EXERCISE –
Extract exactly those lines that lie between the start of the material and the line with "COL=SC.collection", including both boundary lines and no others.

»»

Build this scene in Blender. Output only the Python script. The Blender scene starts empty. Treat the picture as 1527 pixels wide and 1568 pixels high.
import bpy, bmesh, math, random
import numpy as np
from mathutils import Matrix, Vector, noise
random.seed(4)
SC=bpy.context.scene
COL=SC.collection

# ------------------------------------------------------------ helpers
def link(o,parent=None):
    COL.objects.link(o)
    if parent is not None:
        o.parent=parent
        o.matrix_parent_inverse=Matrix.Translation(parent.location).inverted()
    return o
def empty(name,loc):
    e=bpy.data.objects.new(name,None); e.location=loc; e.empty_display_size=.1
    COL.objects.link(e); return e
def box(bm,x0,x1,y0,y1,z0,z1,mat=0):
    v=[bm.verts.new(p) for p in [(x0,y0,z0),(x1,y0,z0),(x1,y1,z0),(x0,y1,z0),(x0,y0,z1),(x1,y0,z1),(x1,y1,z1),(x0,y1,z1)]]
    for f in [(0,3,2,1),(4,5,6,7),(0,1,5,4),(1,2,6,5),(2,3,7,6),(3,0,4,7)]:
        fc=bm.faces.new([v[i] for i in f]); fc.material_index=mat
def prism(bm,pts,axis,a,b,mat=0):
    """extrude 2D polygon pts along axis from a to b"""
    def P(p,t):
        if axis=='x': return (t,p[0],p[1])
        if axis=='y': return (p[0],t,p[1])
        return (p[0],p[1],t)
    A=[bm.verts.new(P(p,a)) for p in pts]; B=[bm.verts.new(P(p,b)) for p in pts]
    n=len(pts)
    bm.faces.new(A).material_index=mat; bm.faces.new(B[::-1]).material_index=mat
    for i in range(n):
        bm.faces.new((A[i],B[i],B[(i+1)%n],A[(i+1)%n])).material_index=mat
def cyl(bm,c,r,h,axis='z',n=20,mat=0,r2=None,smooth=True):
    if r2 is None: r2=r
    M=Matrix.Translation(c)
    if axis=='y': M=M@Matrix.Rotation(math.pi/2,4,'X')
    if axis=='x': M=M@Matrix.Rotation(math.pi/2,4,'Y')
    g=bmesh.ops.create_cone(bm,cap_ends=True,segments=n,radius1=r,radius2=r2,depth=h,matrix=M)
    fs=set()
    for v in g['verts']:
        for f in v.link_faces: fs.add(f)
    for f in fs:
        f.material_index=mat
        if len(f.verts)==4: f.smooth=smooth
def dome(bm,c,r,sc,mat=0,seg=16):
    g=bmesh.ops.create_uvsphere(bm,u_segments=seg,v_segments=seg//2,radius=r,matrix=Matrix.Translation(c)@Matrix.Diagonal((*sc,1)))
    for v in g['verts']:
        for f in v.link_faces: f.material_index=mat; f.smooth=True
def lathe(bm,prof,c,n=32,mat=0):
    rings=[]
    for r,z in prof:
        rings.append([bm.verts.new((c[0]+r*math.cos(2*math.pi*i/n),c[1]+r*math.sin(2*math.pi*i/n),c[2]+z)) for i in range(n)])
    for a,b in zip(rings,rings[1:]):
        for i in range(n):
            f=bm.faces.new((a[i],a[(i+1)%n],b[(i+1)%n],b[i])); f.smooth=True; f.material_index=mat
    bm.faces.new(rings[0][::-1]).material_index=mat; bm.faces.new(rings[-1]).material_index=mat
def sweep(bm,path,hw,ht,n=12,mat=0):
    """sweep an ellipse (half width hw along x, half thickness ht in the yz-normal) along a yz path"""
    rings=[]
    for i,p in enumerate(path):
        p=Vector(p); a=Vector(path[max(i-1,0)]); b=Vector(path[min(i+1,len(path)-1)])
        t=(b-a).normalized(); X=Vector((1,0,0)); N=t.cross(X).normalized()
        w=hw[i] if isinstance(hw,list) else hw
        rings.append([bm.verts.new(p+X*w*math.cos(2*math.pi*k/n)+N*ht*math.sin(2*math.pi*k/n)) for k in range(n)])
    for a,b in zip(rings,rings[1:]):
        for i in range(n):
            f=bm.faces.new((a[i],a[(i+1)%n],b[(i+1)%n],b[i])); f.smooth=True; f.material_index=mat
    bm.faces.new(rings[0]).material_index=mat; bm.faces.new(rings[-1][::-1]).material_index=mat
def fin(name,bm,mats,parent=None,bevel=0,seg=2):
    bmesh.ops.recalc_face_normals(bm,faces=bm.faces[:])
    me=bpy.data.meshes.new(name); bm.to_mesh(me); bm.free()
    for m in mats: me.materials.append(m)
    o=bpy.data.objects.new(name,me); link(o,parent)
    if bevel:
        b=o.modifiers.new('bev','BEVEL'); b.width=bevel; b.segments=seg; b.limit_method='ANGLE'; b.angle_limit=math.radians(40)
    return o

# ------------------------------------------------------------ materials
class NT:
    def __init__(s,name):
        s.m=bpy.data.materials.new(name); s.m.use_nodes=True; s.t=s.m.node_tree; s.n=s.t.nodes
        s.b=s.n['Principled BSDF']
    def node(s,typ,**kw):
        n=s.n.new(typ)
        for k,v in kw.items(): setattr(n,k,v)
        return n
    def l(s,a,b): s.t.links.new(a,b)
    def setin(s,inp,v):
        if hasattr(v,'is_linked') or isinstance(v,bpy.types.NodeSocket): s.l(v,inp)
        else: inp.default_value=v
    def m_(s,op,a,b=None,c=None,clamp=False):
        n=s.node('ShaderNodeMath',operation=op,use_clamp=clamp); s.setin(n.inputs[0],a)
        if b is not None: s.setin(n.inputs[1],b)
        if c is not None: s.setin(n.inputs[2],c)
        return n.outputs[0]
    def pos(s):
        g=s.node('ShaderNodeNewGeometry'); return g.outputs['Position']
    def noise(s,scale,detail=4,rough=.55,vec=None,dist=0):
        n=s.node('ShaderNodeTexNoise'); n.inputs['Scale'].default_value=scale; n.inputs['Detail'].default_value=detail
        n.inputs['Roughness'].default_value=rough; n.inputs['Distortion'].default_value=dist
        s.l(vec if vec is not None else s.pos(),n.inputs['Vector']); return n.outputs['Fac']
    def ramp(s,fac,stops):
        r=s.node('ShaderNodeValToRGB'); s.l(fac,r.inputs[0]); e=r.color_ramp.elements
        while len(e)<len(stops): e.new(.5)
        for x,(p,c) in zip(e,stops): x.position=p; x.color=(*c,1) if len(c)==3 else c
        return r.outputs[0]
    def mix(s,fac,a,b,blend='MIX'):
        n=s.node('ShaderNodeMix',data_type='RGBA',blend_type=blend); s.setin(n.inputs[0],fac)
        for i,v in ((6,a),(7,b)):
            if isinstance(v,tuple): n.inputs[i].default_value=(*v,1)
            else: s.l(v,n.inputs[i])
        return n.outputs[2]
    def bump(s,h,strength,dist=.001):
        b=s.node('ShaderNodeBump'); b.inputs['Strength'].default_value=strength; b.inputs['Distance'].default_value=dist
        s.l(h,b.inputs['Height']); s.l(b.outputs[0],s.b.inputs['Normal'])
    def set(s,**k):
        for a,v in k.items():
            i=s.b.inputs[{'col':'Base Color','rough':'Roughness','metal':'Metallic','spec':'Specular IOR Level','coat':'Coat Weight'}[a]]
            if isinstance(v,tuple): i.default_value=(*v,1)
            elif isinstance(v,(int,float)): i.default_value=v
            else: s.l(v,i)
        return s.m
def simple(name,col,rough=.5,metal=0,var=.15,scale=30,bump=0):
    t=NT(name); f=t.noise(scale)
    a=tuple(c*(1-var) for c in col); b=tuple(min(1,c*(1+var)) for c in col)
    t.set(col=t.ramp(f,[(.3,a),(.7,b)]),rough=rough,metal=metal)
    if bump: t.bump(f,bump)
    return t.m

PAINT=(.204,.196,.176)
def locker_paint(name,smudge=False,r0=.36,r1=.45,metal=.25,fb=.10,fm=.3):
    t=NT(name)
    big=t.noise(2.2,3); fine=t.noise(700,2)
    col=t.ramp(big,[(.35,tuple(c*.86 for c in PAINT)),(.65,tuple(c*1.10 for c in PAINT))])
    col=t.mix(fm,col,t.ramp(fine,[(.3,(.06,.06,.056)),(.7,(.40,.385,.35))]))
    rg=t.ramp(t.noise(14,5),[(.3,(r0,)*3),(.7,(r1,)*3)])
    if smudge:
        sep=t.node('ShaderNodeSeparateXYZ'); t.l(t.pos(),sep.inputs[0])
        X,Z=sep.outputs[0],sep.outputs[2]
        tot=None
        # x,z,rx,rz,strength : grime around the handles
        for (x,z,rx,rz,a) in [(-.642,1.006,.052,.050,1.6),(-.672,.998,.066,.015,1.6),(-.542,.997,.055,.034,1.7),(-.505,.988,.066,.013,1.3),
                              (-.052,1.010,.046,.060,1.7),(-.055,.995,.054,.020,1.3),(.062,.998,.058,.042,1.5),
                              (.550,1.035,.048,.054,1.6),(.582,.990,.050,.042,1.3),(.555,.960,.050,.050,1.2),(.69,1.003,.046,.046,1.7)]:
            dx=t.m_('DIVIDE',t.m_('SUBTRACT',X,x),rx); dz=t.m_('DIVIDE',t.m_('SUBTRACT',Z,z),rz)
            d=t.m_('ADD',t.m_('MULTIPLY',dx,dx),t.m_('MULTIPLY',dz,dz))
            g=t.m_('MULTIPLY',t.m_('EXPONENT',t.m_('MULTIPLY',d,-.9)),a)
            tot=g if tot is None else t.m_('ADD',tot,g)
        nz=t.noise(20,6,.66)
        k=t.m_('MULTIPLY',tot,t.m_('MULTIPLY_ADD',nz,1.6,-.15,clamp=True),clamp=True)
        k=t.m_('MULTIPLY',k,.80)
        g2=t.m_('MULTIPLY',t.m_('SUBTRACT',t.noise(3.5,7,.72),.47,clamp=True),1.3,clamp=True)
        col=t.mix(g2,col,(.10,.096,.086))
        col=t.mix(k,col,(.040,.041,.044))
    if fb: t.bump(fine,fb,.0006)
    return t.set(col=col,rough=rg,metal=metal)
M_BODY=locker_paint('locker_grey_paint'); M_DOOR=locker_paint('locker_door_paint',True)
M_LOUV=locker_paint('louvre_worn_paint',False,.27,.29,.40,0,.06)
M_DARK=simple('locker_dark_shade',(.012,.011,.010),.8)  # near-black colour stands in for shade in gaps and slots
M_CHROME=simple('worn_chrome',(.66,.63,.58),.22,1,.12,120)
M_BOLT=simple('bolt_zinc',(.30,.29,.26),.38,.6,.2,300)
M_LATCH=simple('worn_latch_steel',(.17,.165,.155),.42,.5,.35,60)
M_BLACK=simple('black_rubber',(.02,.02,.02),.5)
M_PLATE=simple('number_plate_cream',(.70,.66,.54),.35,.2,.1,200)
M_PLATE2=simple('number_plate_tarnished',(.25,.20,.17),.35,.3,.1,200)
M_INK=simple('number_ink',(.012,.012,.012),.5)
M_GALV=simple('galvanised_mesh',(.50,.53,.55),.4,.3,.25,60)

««

THE REPLY –
Build this scene in Blender. Output only the Python script. The Blender scene starts empty. Treat the picture as 1527 pixels wide and 1568 pixels high.
import bpy, bmesh, math, random
import numpy as np
from mathutils import Matrix, Vector, noise
random.seed(4)
SC=bpy.context.scene
COL=SC.collection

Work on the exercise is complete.